Ma tutta sta prosopopea non è fine a se stessa. Ricordate anche l'altra diceria che contro le big Osimhen non segnasse? Sorry: abbiamo una brutta notizia per voi, amanti della concretezza. Dopo Haaland con il suo 1.4 gol ogni 90 minuti e Lewandoski con il suo 1.2, c'è proprio lui, il dinoccolato con 0.8 gol per 90 minuti contro squadre che sono top 100 del ranking. Alle sue spalle Mbappe e Kane.

Il dato del nigeriano arriva a 1.1 gol per 90 minuti quando gioca con squadre sotto la centesima posizione. Ma tutti sti numeri mi hanno fatto venire il mal di testa.

Arcobaleni e fango

La gestione del club è stata spesso oggetto di critiche. E le definiamo tali perché siamo dei pacifisti. Ma potremmo andarci giù pesante, ricordando l'etichetta di bancarella del torrone. Per anni si è detto che senza i top player e senza un monte ingaggi all'altezza sarebbero stati preclusi gli obiettivi massimi. Oggi è tutto un devivincerè, dimenticando che quest'estate il club ha ignorato il sentimento comune andando nella direzione opposta.
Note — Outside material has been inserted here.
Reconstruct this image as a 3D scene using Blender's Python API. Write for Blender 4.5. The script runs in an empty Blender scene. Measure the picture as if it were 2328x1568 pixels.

Il Napoli è entrato con le proprie forze e le proprie idee nell'aristocrazia calcistica. Un cammino lungo, nel fango della Serie A. Controvento rispetto alle correnti della stampa locale, che non ha avuto la forza di raccontarne la mission, cavalcando un malcontento figlio della maleducazione sportiva delle vecchie generazioni, che a loro volta non sono state capaci di instradare le nuove.

Gli azzurri sono un arcobaleno di serietà in una tempesta di arroganza e malaffare. La sua immagine si decontestualizza dominando il contesto. Risponde alle proprie regole rigide. Non soffre la concorrenza sleale. Esce da questo percorso come un gigante buono. Che non ha bisogno di prime pagine per specchiare il suo ego. Ma che relega al gioco del pallone e alla sua onorabilità la propria soddisfazione.